ABSTRACT

The Britain Caesar knew from his own observations and those of his surveyors was limited to the Thames Estuary, northern Kent and the woods and marshes of the Lea Valley and perhaps some of the land immediately to the west. The advent of the Roman traders and the establishment of their posts led to more extensive and detailed knowledge, and Rome began also to seek alliances with distant tribes. There were fugitive princes like Tincommius of the Atrebates, who could have given Roman officials first-hand accounts of their tribal territories and the lands beyond. The cautious Plautius would have sought out all the available information and must have had a reasonable idea of the geography of southern Britain. He could even have planned the precise extent of the conquest with the chief advisers of the Empire.
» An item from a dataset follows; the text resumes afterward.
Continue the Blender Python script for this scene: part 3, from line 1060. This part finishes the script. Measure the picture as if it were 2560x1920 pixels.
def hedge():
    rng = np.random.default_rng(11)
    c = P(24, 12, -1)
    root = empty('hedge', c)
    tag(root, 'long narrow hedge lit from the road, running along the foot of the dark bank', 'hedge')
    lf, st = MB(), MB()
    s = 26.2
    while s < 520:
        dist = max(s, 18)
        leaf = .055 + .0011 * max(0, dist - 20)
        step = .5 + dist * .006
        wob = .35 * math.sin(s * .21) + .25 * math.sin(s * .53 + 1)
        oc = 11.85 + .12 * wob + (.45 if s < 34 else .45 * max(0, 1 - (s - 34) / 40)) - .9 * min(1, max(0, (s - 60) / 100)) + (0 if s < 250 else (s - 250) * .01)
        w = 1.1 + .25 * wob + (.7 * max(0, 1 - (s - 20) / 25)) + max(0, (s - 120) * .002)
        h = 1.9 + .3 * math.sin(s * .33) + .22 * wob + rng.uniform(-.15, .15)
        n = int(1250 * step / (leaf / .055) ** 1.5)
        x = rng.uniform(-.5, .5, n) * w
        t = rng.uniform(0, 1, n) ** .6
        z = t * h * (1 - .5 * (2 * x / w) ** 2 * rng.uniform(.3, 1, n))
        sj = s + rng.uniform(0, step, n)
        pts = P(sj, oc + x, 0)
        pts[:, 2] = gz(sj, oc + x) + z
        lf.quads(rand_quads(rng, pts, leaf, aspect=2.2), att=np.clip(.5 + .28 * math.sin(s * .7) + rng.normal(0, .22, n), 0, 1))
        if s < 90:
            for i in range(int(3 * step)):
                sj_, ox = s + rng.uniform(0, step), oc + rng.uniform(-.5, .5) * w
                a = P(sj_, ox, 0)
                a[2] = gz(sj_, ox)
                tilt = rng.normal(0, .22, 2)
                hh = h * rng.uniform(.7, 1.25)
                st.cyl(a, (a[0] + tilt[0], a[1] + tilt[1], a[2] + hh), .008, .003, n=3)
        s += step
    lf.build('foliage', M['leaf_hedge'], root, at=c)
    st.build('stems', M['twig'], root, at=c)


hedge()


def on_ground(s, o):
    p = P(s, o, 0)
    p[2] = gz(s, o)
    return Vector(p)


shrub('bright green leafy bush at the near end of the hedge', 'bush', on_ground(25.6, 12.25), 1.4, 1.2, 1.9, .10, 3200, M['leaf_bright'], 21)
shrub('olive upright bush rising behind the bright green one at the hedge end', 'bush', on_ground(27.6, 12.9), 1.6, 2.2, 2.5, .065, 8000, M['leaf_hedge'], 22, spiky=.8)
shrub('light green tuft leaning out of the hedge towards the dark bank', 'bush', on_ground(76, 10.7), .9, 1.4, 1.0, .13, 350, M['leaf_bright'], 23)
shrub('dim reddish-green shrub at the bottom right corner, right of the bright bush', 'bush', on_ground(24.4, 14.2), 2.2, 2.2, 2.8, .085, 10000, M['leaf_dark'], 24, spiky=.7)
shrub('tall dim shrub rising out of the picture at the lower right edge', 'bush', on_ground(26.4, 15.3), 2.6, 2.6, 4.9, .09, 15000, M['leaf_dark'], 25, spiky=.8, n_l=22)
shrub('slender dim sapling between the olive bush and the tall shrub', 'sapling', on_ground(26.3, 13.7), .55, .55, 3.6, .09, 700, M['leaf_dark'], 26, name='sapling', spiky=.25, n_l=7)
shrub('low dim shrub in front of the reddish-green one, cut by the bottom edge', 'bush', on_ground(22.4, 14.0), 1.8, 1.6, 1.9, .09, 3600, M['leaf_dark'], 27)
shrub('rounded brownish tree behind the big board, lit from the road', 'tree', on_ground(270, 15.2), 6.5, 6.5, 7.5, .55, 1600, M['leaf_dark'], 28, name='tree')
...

What emerges from the subsequent military dispositions is the idea of a strictly limited conquest, with the creation of a new province, the western boundary of which was the Humber Estuary, the Trent, the Warwickshire Avon, the lower Severn, the Bristol Channel and the Exe. This line follows the natural divide formed by the limestone escarpment into which the rivers have cut their valleys.1 It also marks a cultural boundary, seen most dramatically in the distribution of the British coins2 since, apart from strays accounted for by fugitives and Roman soldiers, they are found only to the south and east of this line and the tribes beyond never produced coins of their own. If this can be used as a measure of social or economic advance it is a significant watershed. Rome did not particularly want peoples within her Empire who would not be converted into respectable citizens.